Figure 2. Accumulated liquid precipitation forecast amounts for the next 7 days. Via the WPC. 

Snow levels would hover around 8000 ft., but would fluctuate between 7000 and 9000 ft. over the weekend including dropping early Saturday and again on Monday. If this occurs and with the precipitation forecast of 2-6" (Figure 2) of liquid precipitation, snowpack below 7000 ft. (what's left of it) would be decimated and snowpack above 8000 ft. would receive 1-2 ft. of heavy Sierra cement snow depending on location and elevation. 

Scenario #2. Probability of occurring 30%
The upper level jet stays to our north, the area receives 20-50% less precipitation than Scenario #1, and snow levels remain around 9000 ft. until Monday. 


This would equate to 1-5" rain below 9000 ft., which as you know is most of the ski-able terrain in the Sierra near Tahoe. Scenario #2 would be catastrophic to the snowpack and for the winter moving forward. We would essentially have to start over. 

Figure 3. Probability of the 500mb (mid-level) heights in the upper or lower third of climatological data over the weekend. Essentially, if it is red, you have ridging (warmer, less weather) and blue is troughing (colder, more active weather)

Figure 3 shows that the Sierra and Tahoe are once again in a transition zone. The lower heights, colder air stays to the west and north. The ridge does flatten, but it doesn't fully break down (stubborn Omegasaurus). Without strong cold air accompanying the jet and pushing east to southeast, the ridge flattens but doesn't go away. This is one reason why snow levels could be higher and that the storm track could shift slightly to the north.
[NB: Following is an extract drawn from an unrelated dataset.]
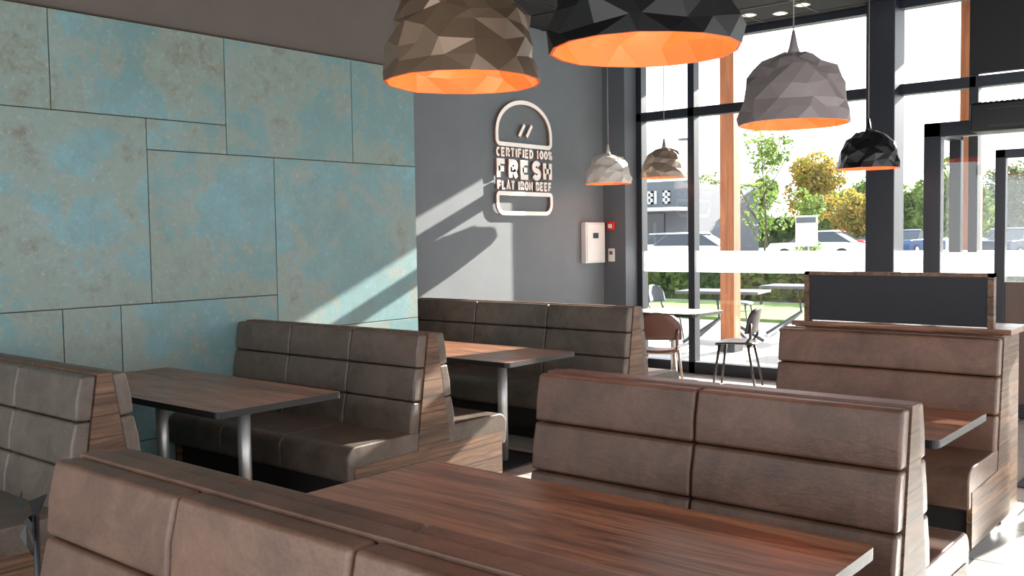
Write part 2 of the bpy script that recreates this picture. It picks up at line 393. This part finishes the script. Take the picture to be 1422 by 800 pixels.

Scenario #3. Probability of occurring 20% 
The upper level jet slides south of Tahoe, we receive about the same amount of precipitation as Scenario #1 (2-6"), maybe a little more, and snow levels would fluctuate between 6000 and 8000 ft. This is obviously the best case scenario with snow down to and below lake level for at least part of the storm with snow above 7000 ft. for the majority of the event. This event will also promote more spillover precipitation, so Mt. Rose, Heavenly and western Nevada would see more rain and snow. This would drop 1-3 ft.+ of some prime sticky Sierra cement. 

Models recently have trended to a slightly more southerly track for the jet. IF this continues and colder air can make a strong push to the east/southeast, the probability of Scenario #3 occurring increases. HOWEVER, I am skeptical of any significant southerly storm track change due to the presence of the ridge, the orientation of the waves, and what we have seen recently. 
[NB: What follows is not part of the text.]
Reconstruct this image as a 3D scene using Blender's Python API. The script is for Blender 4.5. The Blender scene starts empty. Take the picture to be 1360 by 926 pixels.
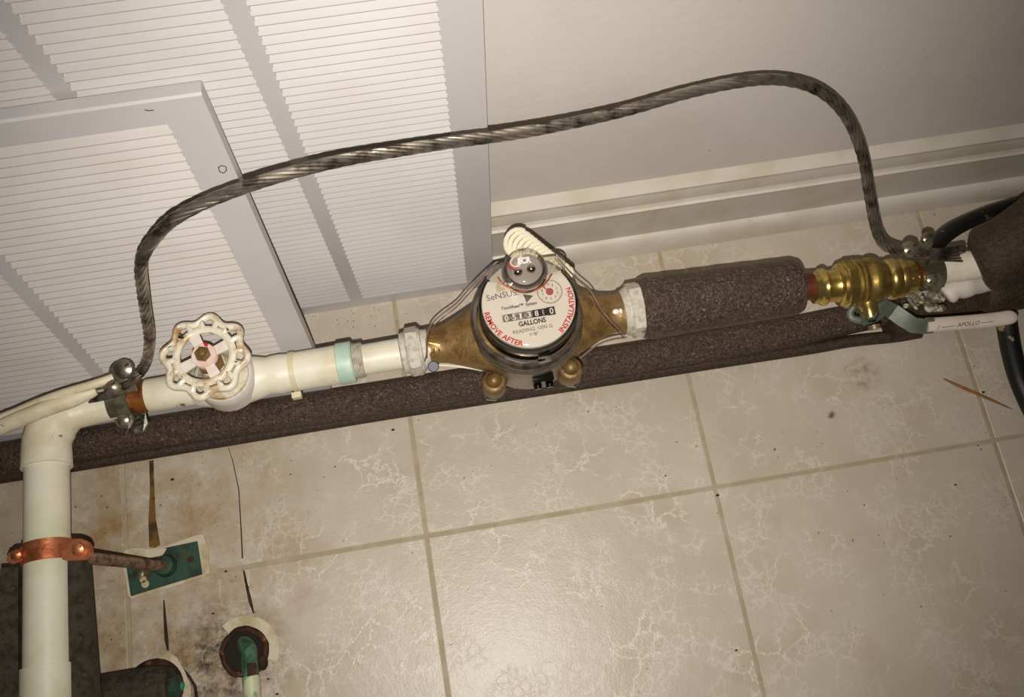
import bpy, bmesh, math, random
from mathutils import Vector, Matrix
random.seed(7)
C = bpy.context.scene.collection
sc = bpy.context.scene

# ------------------------------------------------------------------ camera
# metres; X along the back wall, Y towards it, Z up, camera above the origin
F = 1258.0
CX = Vector((0.98610352, -0.16606555, 0.0046991))      # image right, in world axes
CY = Vector((-0.15607736, -0.93574264, -0.3162682))    # image down
CZ = Vector((0.0569184, 0.31113977, -0.94865818))      # view direction
CO = Vector((0, 0, 0.98555))
cam_d = bpy.data.cameras.new('camera'); cam_d.sensor_fit = 'HORIZONTAL'; cam_d.sensor_width = 36
cam_d.lens = F / 1360 * 36; cam_d.clip_start = 0.01
cam = bpy.data.objects.new('camera', cam_d); C.objects.link(cam)
M = Matrix((CX, -CY, -CZ)).transposed().to_4x4(); M.translation = CO
cam.matrix_world = M
sc.camera = cam
# ------------------------------------------------------------------ world and light
w = bpy.data.worlds.new('world'); sc.world = w; w.use_nodes = True
w.node_tree.nodes['Background'].inputs[0].default_value = (1.0, 0.86, 0.68, 1)
w.node_tree.nodes['Background'].inputs[1].default_value = 0.03
fl = bpy.data.lights.new('phone_flash', 'SPOT')          # the phone's flash, just beside its lens
fl.energy = 32; fl.color = (1.0, 0.955, 0.90); fl.shadow_soft_size = 0.0018
fl.spot_size = math.radians(86); fl.spot_blend = 1.0
flo = bpy.data.objects.new('phone_flash', fl); C.objects.link(flo)
fp = CO + CY * 0.025 + CX * -0.004
FM = Matrix((CX, -CY, -CZ)).transposed().to_4x4(); FM.translation = fp
flo.matrix_world = FM
sc.view_settings.view_transform = 'Standard'; sc.view_settings.look = 'None'
sc.view_settings.exposure = 0.0; sc.view_settings.gamma = 1.0

# ------------------------------------------------------------------ measuring helpers (survey of the photograph)
def ray(u, v): return CX * ((u - 680) / F) + CY * ((v - 463) / F) + CZ
def P(u, v, z=0.0):
    d = ray(u, v); return CO + d * ((z - CO.z) / d.z)
def PY(u, v, Y):
    d = ray(u, v); return CO + d * (Y / d.y)
def mpp(p): return (Vector(p) - CO).dot(CZ) / F           # metres per pixel at a point

# ------------------------------------------------------------------ materials
def srgb(r, g, b):
    f = lambda c: (c / 12.92 if c <= .04045 else ((c + .055) / 1.055) ** 2.4)
    return (f(r / 255), f(g / 255), f(b / 255), 1)
def new_mat(name):
    m = bpy.data.materials.new(name); m.use_nodes = True
    return m, m.node_tree.nodes, m.node_tree.links, m.node_tree.nodes['Principled BSDF']
def mat(name, col, rough=.5, metal=0, col2=None, nscale=20, lo=.45, hi=.6, spots=None, sscale=150, slo=.62, shi=.68,
        bump=0, bscale=200, coat=0, spec=.5, rough2=None, detail=6):
    m, N, L, b = new_mat(name)
    b.inputs['Base Color'].default_value = col; b.inputs['Roughness'].default_value = rough
    b.inputs['Metallic'].default_value = metal; b.inputs['Coat Weight'].default_value = coat
    b.inputs['Coat Roughness'].default_value = .12
    b.inputs['Specular IOR Level'].default_value = spec
    tc = N.new('ShaderNodeNewGeometry')
    last = None
    def noise(scale, det=detail, rgh=.6):
        n = N.new('ShaderNodeTexNoise'); n.inputs['Scale'].default_value = scale
        n.inputs['Detail'].default_value = det; n.inputs['Roughness'].default_value = rgh
        L.new(tc.outputs['Position'], n.inputs['Vector']); return n
    def ramp(src, a, c):
        r = N.new('ShaderNodeMapRange'); r.inputs['From Min'].default_value = a; r.inputs['From Max'].default_value = c
        L.new(src, r.inputs['Value']); return r.outputs[0]
    if col2:
        n = noise(nscale); f = ramp(n.outputs['Fac'], lo, hi)
        mx = N.new('ShaderNodeMix'); mx.data_type = 'RGBA'; mx.inputs['A'].default_value = col; mx.inputs['B'].default_value = col2
        L.new(f, mx.inputs['Factor']); last = mx.outputs['Result']
        if rough2 is not None:
            r = N.new('ShaderNodeMapRange'); r.inputs['To Min'].default_value = rough; r.inputs['To Max'].default_value = rough2
            L.new(f, r.inputs['Value']); L.new(r.outputs[0], b.inputs['Roughness'])
    if spots:
        n = noise(sscale); f = ramp(n.outputs['Fac'], slo, shi)
        mx = N.new('ShaderNodeMix'); mx.data_type = 'RGBA'
        if last: L.new(last, mx.inputs['A'])
        else: mx.inputs['A'].default_value = col
        mx.inputs['B'].default_value = spots
        L.new(f, mx.inputs['Factor']); last = mx.outputs['Result']
    if last: L.new(last, b.inputs['Base Color'])
    if bump:
        n = noise(bscale, 3); bp = N.new('ShaderNodeBump'); bp.inputs['Strength'].default_value = 1
        bp.inputs['Distance'].default_value = bump; L.new(n.outputs['Fac'], bp.inputs['Height'])
        L.new(bp.outputs[0], b.inputs['Normal'])
    return m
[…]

If you are still reading at this point, congratulations. As the title of the post says, this weekend represents a crossroads of sorts for the 2014-15 Sierra winter. And when I think of crossroads, I think of Bone Thugs. And if you don't, shame on you. 
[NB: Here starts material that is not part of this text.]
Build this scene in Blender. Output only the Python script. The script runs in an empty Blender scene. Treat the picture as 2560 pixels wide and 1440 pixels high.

The crossroads facing the Sierra doesn't include missing Uncle Charlie (RIP Uncle Charlie) but it does include the three scenarios described above. This event could bring some needed precipitation that will help fill reservoirs in Northern California, but with high snow levels. This event could also decimate the snowpack with a major rain on snow event. And finally, it could provide a nice reprieve from the bummer of the winter we've had and refresh the snowpack for most of the resorts, especially the higher elevation ones (Kirkwood, Mt. Rose, Heavenly, etc.).